Modi’s babus got the message loud of clear. Organized just outside what the new Mahatma Mandir – the government’s own convention hall for elite gatherings – the Golden Gujarat exhibition showcased all three rather meticulously. There were huge Modi photographs and cutouts dotted all over the 2.5 lakh sq ft area in which the exhibition was spread. One could see curious visitors taking snaps while shaking hands with Modi cutouts. Modi, as if, stood taller than the Mahatma and the Sardar, who were hardly visible. Small photographs of all other former CMs’ photographs were put in an insignificant corner.
I went to the exhibition as a lay visitor. And what particularly struck me was the display of umpteen number of big and small electronic screens, where Modi was shown giving speeches on great strides under him. I was instantly reminded of my first visit abroad. It went to Cuba, where I was sent by my editor in Patriot, RK Mishra, to cover a world indebtedness conference, organized by Fidel Castro, a roaring communist figure then, in August 1985. A hard leftist to crack at that time, I had read of personality cult, and how it had harmed the Soviet Union under Stalin and People’s Republic of China under Mao.

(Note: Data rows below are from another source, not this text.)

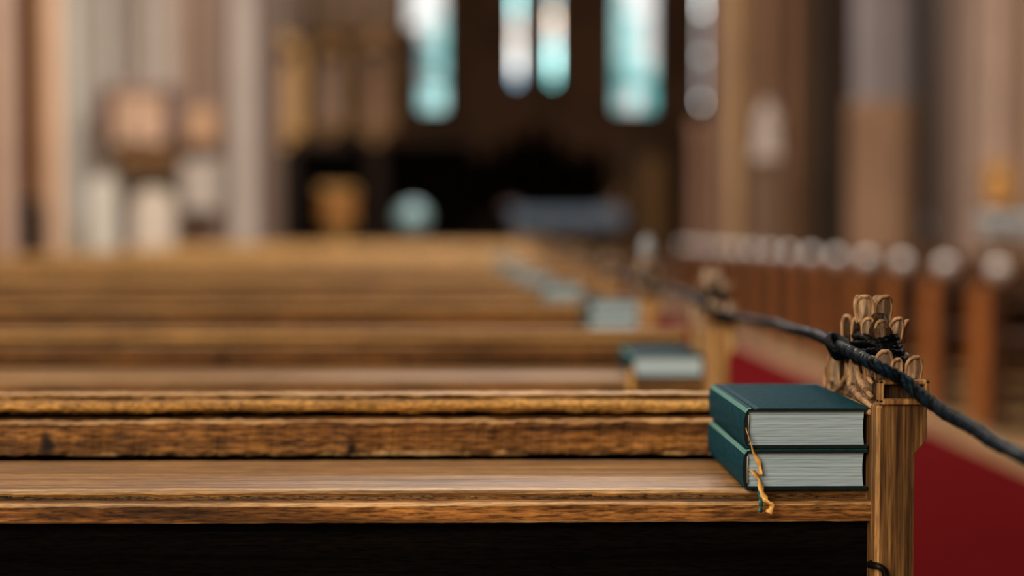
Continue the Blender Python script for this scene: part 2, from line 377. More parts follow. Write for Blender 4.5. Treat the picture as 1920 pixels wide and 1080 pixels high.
pillar('pillar', 'wide pale pillar of many slender shafts behind the stone monument', 18.2,
       [(122, 158, (186, 182, 172), 0), (158, 192, (162, 150, 140), .1), (190, 222, (172, 165, 155), 0), (222, 250, (146, 128, 118), .12), (248, 292, (158, 145, 134), 0),
        (290, 332, (165, 152, 140), .05), (330, 360, (148, 124, 108), .1), (358, 392, (136, 110, 92), .2), (390, 430, (150, 126, 110), .1), (430, 482, (172, 158, 148), -.1), (482, 508, (112, 92, 80), .15)], KT, core=((120, 100, 85), .25))
pillar('pillar', 'brown clustered pillar behind the pale statue', 30.0,
       [(1344, 1368, (120, 98, 84), 0), (1364, 1392, (158, 128, 92), -.1), (1394, 1418, (84, 62, 46), .2), (1416, 1444, (142, 112, 88), -.1), (1446, 1470, (80, 58, 42), .2), (1470, 1496, (126, 98, 76), 0), (1494, 1514, (92, 66, 40), .1)], KT * 2.1, core=((86, 62, 44), .3))
pg = pillar('pillar', 'broad smooth grey pillar with tan lower part, near the right edge', 24.0, [(1600, 1712, (146, 136, 136), 0), (1590, 1606, (80, 62, 50), .3)], KT)
a_ = at(1598, 192, 23.9); b_ = at(1708, 192, 23.9); r_ = (b_.x - a_.x) / 2
MB().lathe([(r_ * 1.2, .5), (r_ * 1.1, .7), (r_ * 1.1, a_.z - .1), (r_ * 1.14, a_.z)], 24, (a_.x + b_.x) / 2 - pg.location.x + .02, -.04).build('lower_drum', stone_c((172, 136, 108), KT), pg, True)
pillar('pillar', 'slim black shaft added for the dark gap beside the broad grey pillar', 24.4, [(1722, 1742, (14, 12, 11), 0)], KT)  # added shaft: shade of the gap put into its black
YQ = 32.0; q = at(1320, 228, YQ); e = empty('pier', (q.x, YQ, 0)); tag(e, 'pinkish tan stone pier standing below the dim lancet window', 'pier')
for x0, x1, cc, dy in ((1296, 1322, (170, 132, 112), 0), (1320, 1350, (158, 122, 88), .1)):
    a_ = at(x0, 300, YQ).x - q.x; b_ = at(x1, 300, YQ).x - q.x; r_ = (b_ - a_) / 2
    MB().lathe([(r_ * 1.3, 0), (r_ * 1.3, .3), (r_, .45), (r_, q.z - .3), (r_ * 1.2, q.z - .1), (r_ * 1.2, q.z)], 18, (a_ + b_) / 2, dy).build('shaft', stone_c(cc, KT * 1.5), e, True)
a_ = at(1846, 384, 18.7); b_ = at(1888, 306, 18.7)
e = empty('glow_box', ((a_.x + b_.x) / 2, 18.55, a_.z)); tag(e, 'amber box added for the warm glow on the light tan pillar', 'box')  # added box: glow on the pillar put into its amber colour
w_ = (b_.x - a_.x) / 2; h_ = b_.z - a_.z
M_amber = plain('amber_glow', (.72, .36, .10, 1), .5, .4, 0, 8, .2)
MB().box(-w_, w_, 0, .22, 0, h_ * .85, .015).build('body', M_amber, e)
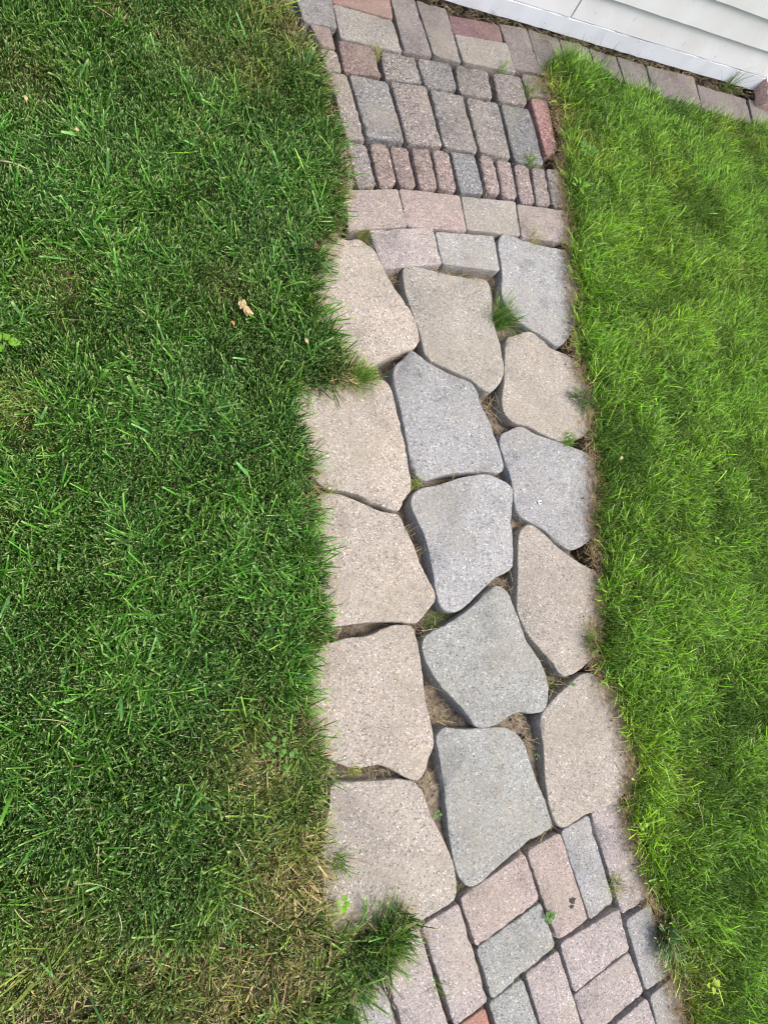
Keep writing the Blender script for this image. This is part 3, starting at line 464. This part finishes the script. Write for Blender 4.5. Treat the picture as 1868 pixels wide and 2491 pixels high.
# ------------------------------------------------------------------ the house wall
WA = Vector((1.4682, 2.0614, 0)); WD = Vector((.99526, .09721, 0)); WN = Vector((.09721, -.99526, 0))   # WN faces the path
wall = bpy.data.objects.new('house_wall', None); COL.objects.link(wall)
wall.matrix_world = Matrix((( WD.x, -WN.x, 0, WA.x), (WD.y, -WN.y, 0, WA.y), (0, 0, 1, 0), (0, 0, 0, 1)))
tag(wall, 'white painted clapboard house wall with skirting board at the top right', 'house wall')

def prism(name, s0, s1, prof, mat, seg=.05, wob=.0006, label=None, ragged=0):
    """profile in (depth, z), depth negative towards the path, swept along the wall from s0 to s1"""
    n = max(2, int((s1 - s0) / seg)); k = len(prof); vs = []; fs = []
    for i in range(n + 1):
        s = s0 + (s1 - s0) * i / n
        for j, (d, z) in enumerate(prof):
            ss = s
            if ragged and i == n: ss += math.sin(j * 2.3) * ragged
            vs.append((ss, d + random.uniform(-wob, wob), z + random.uniform(-wob, wob) * 1.5))
    for i in range(n):
        for j in range(k):
            a = i * k + j; b2 = i * k + (j + 1) % k
            fs.append((a, a + k, b2 + k, b2))
    fs.append(tuple(range(k))); fs.append(tuple(n * k + j for j in reversed(range(k))))
    me = bpy.data.meshes.new(name); me.from_pydata(vs, [], fs)
    bmm = bmesh.new(); bmm.from_mesh(me); bmesh.ops.recalc_face_normals(bmm, faces=bmm.faces); bmm.to_mesh(me); bmm.free()
    o = link(name, me, mat, wall)
    if label: o['label'] = label
    return o

S0, S1 = -1.9, 3.2
prism('skirting_board', S0, 1.085, [(.0, .010), (-.003, .008), (-.001, .064), (.000, .0662), (.03, .0672), (.03, .010)], M_SKIRT, .04, .0011, ragged=.012)
zz = .060
def board(s0, s1, z0, z1, first=False):
    # bottom edge proud, top edge tucked behind the board above
    prism('siding_board', s0, s1, [(.004 if not first else .010, z0), (.006 if not first else .012, z0 - .001), (.022, z1 + .018), (.034, z1 + .018), (.026, z0)] if False else
          [(-.0012, z0 + .002), (.0005, z0), (.013, z0), (.024, z1 + .010), (.010, z1 + .010)], M_SIDING, .06, .0005)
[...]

On my way to the hotel from the airport in a cab late in the evening, it seemed that the personality cult had come alive. There were huge Castro cutouts everywhere. And there were big screens showing Castro giving speeches in a language (Spanish) I didn’t understand. The screens remained live 24 hours for two weeks I was in Cuba. Go anywhere, you just saw Castro. As if screens were not enough, TV also showed Castro. I wondered if Castro was any different from Stalin or Mao, the ruthless leaders who killed dissent. “If he is so popular, why is he afraid of popular mandate?”, I asked senior journalist Hari Sharan Chhabra, who accompanied me. “Enjoy young man. That’s what you’ve come here for”, was his cryptic reply.
During the seven years of my stay in Moscow as Patriot man, I learnt many more lessons in personality cults. It arises when an individual uses means of propaganda available to him to create an idealized image for himself. Flattery and praise are two accompanying characters. In my own home-state, Gujarat, I fondly notice similar tinges of communism which I had witnessed in Cuba in 1985 and the Soviet Union before perestroika and glasnost were initiated by Mikhail Gorbachev. There is no dearth of local politicians, even officials, who have compared Modi with the Mahatma and the Sardar. An IAS official even called him Lord Ram of the present times!

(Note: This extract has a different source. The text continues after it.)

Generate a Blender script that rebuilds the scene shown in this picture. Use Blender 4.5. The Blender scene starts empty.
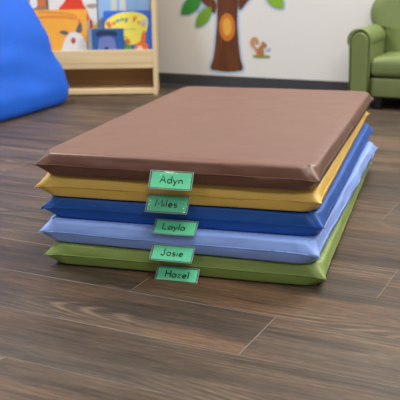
import bpy, bmesh, math, random
from mathutils import Vector, Matrix, noise
random.seed(7)
C = bpy.context.scene.collection
R = math.radians

# ------------------------------------------------------------------ helpers
def lin(h):
    h = h.lstrip('#')
    o = []
    for i in (0, 2, 4):
        c = int(h[i:i+2], 16) / 255
        o.append(c / 12.92 if c <= .04045 else ((c + .055) / 1.055) ** 2.4)
    return (*o, 1)

class Nodes:
    def __init__(self, name):
        self.m = bpy.data.materials.new(name); self.m.use_nodes = True
        self.t = self.m.node_tree; self.t.nodes.clear()
        self.out = self.t.nodes.new('ShaderNodeOutputMaterial')
    def n(self, kind, **kw):
        d = self.t.nodes.new(kind)
        for k, v in kw.items():
            if k in d.inputs.keys(): d.inputs[k].default_value = v
            else: setattr(d, k, v)
        return d
    def l(self, a, b): self.t.links.new(a, b)
    def ramp(self, fac, stops):
        r = self.n('ShaderNodeValToRGB')
        e = r.color_ramp.elements
        while len(e) < len(stops): e.new(.5)
        for el, (p, c) in zip(e, stops): el.position = p; el.color = c
        self.l(fac, r.inputs['Fac']); return r.outputs['Color']
    def math(self, op, a, b=None):
        d = self.n('ShaderNodeMath', operation=op)
        for i, v in enumerate((a, b)):
            if v is None: continue
            if isinstance(v, (int, float)): d.inputs[i].default_value = v
            else: self.l(v, d.inputs[i])
        return d.outputs[0]
    def bsdf(self, **kw):
        b = self.n('ShaderNodeBsdfPrincipled')
        for k, v in kw.items(): b.inputs[k.replace('_', ' ')].default_value = v
        self.l(b.outputs[0], self.out.inputs['Surface']); return b

def cloth_mat(name, col, rough=.45, weave=1500, var=.06, bump=.12, spec=.5, wrinkle=0, sheen=0):
    """vinyl / nylon / fabric: slight tone variation, fine weave, soft creases"""
    N = Nodes(name); tc = N.n('ShaderNodeTexCoord').outputs['Object']
    no = N.n('ShaderNodeTexNoise', Scale=9.0, Detail=3.0); N.l(tc, no.inputs['Vector'])
    c = lin(col); a = tuple(x * (1 - var) for x in c[:3]) + (1,); b = tuple(min(1, x * (1 + var)) for x in c[:3]) + (1,)
    colr = N.ramp(no.outputs['Fac'], [(.3, a), (.7, b)])
    p = N.bsdf(Roughness=rough); p.inputs['Specular IOR Level'].default_value = spec
    if sheen: p.inputs['Sheen Weight'].default_value = sheen; p.inputs['Sheen Roughness'].default_value = .4
    N.l(colr, p.inputs['Base Color'])
    f = N.n('ShaderNodeTexNoise', Scale=weave, Detail=1.0); N.l(tc, f.inputs['Vector'])
    bp = N.n('ShaderNodeBump', Strength=bump, Distance=.0006); N.l(f.outputs['Fac'], bp.inputs['Height'])
    if wrinkle:
        mp = N.n('ShaderNodeMapping'); mp.inputs['Rotation'].default_value = (0, 0, R(28)); mp.inputs['Scale'].default_value = (5, 13, 9); N.l(tc, mp.inputs['Vector'])
        w = N.n('ShaderNodeTexNoise', Scale=1.0, Detail=2.0, Distortion=.6); N.l(mp.outputs[0], w.inputs['Vector'])
        b2 = N.n('ShaderNodeBump', Strength=wrinkle, Distance=.006); N.l(w.outputs['Fac'], b2.inputs['Height'])
        N.l(bp.outputs[0], b2.inputs['Normal']); N.l(b2.outputs[0], p.inputs['Normal'])
    else: N.l(bp.outputs[0], p.inputs['Normal'])
    return N.m

def plain(name, col, rough=.6, spec=.5, metallic=0, var=.04, scale=30):
    N = Nodes(name); tc = N.n('ShaderNodeTexCoord').outputs['Object']
    no = N.n('ShaderNodeTexNoise', Scale=scale, Detail=2.0); N.l(tc, no.inputs['Vector'])
    c = lin(col)
    a = tuple(x * (1 - var) for x in c[:3]) + (1,); b = tuple(min(1, x * (1 + var)) for x in c[:3]) + (1,)
    p = N.bsdf(Roughness=rough, Metallic=metallic); p.inputs['Specular IOR Level'].default_value = spec
    N.l(N.ramp(no.outputs['Fac'], [(.3, a), (.7, b)]), p.inputs['Base Color'])
    return N.m

def wood_mat(name, dark, light, axis_scale, rough=.45):
    N = Nodes(name); tc = N.n('ShaderNodeTexCoord').outputs['Object']
    mp = N.n('ShaderNodeMapping'); mp.inputs['Scale'].default_value = axis_scale; N.l(tc, mp.inputs['Vector'])
    a = N.n('ShaderNodeTexNoise', Scale=1.0, Detail=5.0, Distortion=.4); N.l(mp.outputs[0], a.inputs['Vector'])
    p = N.bsdf(Roughness=rough); N.l(N.ramp(a.outputs['Fac'], [(.3, lin(dark)), (.7, lin(light))]), p.inputs['Base Color'])
    return N.m

def ob(name, bm, mat, parent=None, smooth=False, recalc=True):
    if recalc: bmesh.ops.recalc_face_normals(bm, faces=bm.faces)
    me = bpy.data.meshes.new(name); bm.to_mesh(me); bm.free()
    if smooth:
        for p in me.polygons: p.use_smooth = True
    me.materials.append(mat)
    o = bpy.data.objects.new(name, me); C.objects.link(o)
    if parent: o.parent = parent
    return o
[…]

Modi, of course, has a limitation – he must operate in India’s democratic setup, and he cannot hope to rise beyond it. Yet, there have been occasions when he has betrayed his special liking for communist authoritarianism. It was an informal chat with reporters. The topic was his impressions of China, where he had gone 2006. Modi was all praise on how Three Gorges Dam, world’s biggest, was built in a record time of 14 years. Someone asked him, “Why couldn’t we complete our own Narmada dam so quickly?” And Modi’s determined reply was: “China doesn’t allow anti-dam environmentalists to raise the bogey of oustees. That’s why.” Scribes knew whom he was hitting – Medha Patkar, dubbed by officialdom as “anti-Gujarat.”

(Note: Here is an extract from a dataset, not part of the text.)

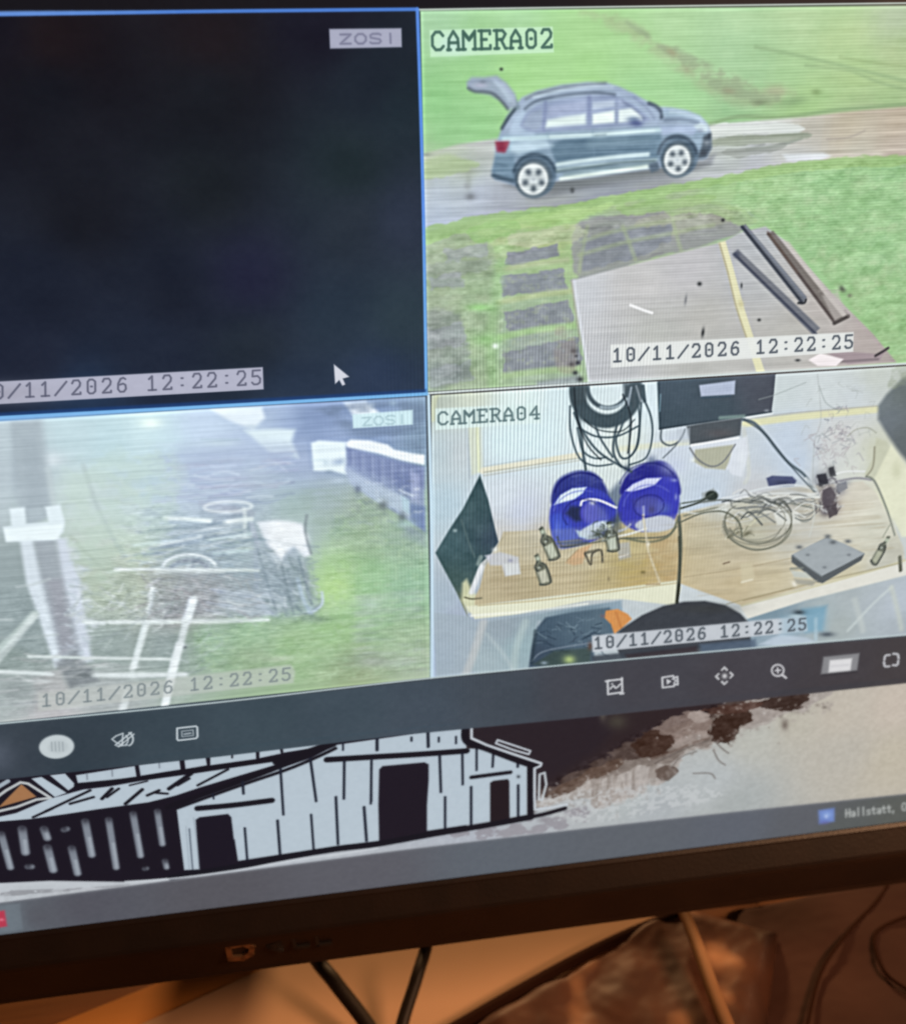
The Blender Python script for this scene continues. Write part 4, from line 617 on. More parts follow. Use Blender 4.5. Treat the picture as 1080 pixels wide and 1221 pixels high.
for pts, wd, c in (([(810, 606), (840, 598), (870, 596), (900, 600), (940, 600), (970, 606)], 1.8, '#6c7470'), ([(860, 594), (880, 590), (910, 582), (945, 578), (972, 584)], 2.2, '#d4dce0'), ([(865, 600), (890, 592), (930, 588), (975, 590)], 3.4, '#dfe4e8'), ([(880, 606), (920, 602), (950, 596), (975, 590)], 2, '#78808a'), ([(925, 616), (935, 600), (955, 592), (975, 592)], 3.4, '#e0e4e2'), ([(813, 600), (835, 596), (850, 588)], 2, '#5c6860'), ([(815, 615), (850, 606), (862, 606)], 2, '#767a6a'), ([(870, 598), (876, 606), (900, 604), (930, 610), (960, 614), (975, 604)], 2, '#7c8080'), ([(930, 606), (945, 616), (960, 622), (972, 612)], 1.6, '#8c9494'), ([(968, 596), (970, 616), (964, 640)], 1.4, '#d0d4d0'), ([(815, 610), (840, 612), (870, 600)], 2, '#d8dcd8'), ([(880, 596), (920, 596), (966, 598)], 1.6, '#989ea4'), ([(900, 588), (930, 584), (960, 590)], 3, '#c4c8cc')):
    line(pts, wd, c, 1, .85)
arc(903, 624, 40, 31, -30, 200, 2.4, '#7c7e70', 1, .9, 4); arc(872, 624, 9, 9, 0, 360, 1.6, '#848470', 1, .8); arc(868, 628, 7, 12, 60, 300, 1.4, '#8c8c80', 1, .7); blob(862, 608, 6, 5, '#dde4e4', .9); poly([(922, 612), (950, 610), (954, 624), (926, 626)], '#dfe2de', 2, .9); line([(880, 640), (892, 628), (902, 619)], 2.6, '#cfccaf', 1.1, .9); line([(868, 640), (880, 634)], 4, '#6c6850', 1.4, .9); blob(890, 636, 6, 3, '#54523c', .9, -30); blob(897, 645, 20, 8, '#c0c8b4', .4)
poly([(882, 672), (896, 670), (900, 690), (884, 694)], '#d4c8a4', 2.4, .7); line([(884, 694), (896, 691)], 2.4, '#ece4cc', 1.2, .8)
line([(809, 616), (811, 650), (809, 690), (806, 722)], 3.8, '#4a5248', 1.2); line([(810, 600), (809, 620)], 2, '#5c6c80', 1.2, .7)
poly([(730, 760), (745, 746), (765, 733), (790, 722), (815, 717), (840, 716), (864, 721), (882, 731), (894, 744), (894, 765), (740, 785)], '#4a515a', 1.8); blob(840, 725, 40, 6, '#484c4c', .5); poly([(705, 782), (894, 762), (896, 775), (706, 794)], '#4a5560', 2.6, .9); poly([(745, 780), (830, 770), (832, 778), (748, 788)], '#463c42', 3, .7); poly([(834, 768), (900, 762), (902, 774), (836, 780)], '#5c7088', 3, .8)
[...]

Of course, babus who organized the Golden Jubilee exhibition explained huge Modi photographs, cutouts and e-screen displays as their effort to follow in a faceless manner all that what the powers-that-be want them to do. “There is nothing unusual to see only Modi placards on display all over Gujarat during the Golden Gujarat celebrations”, one Modi aide said in justification, adding, “First of all, one must remember that Modi has grown much bigger than his party, the BJP. Secondly, which Indian politician doesn’t want to be displayed in a similar way? Indira Gandhi did it in her days, even imposed emergency to keep her cult alive. Mayawati has got her statues built around in Uttar Pradesh. This was equally true of the Amma in Tamil Nadu.”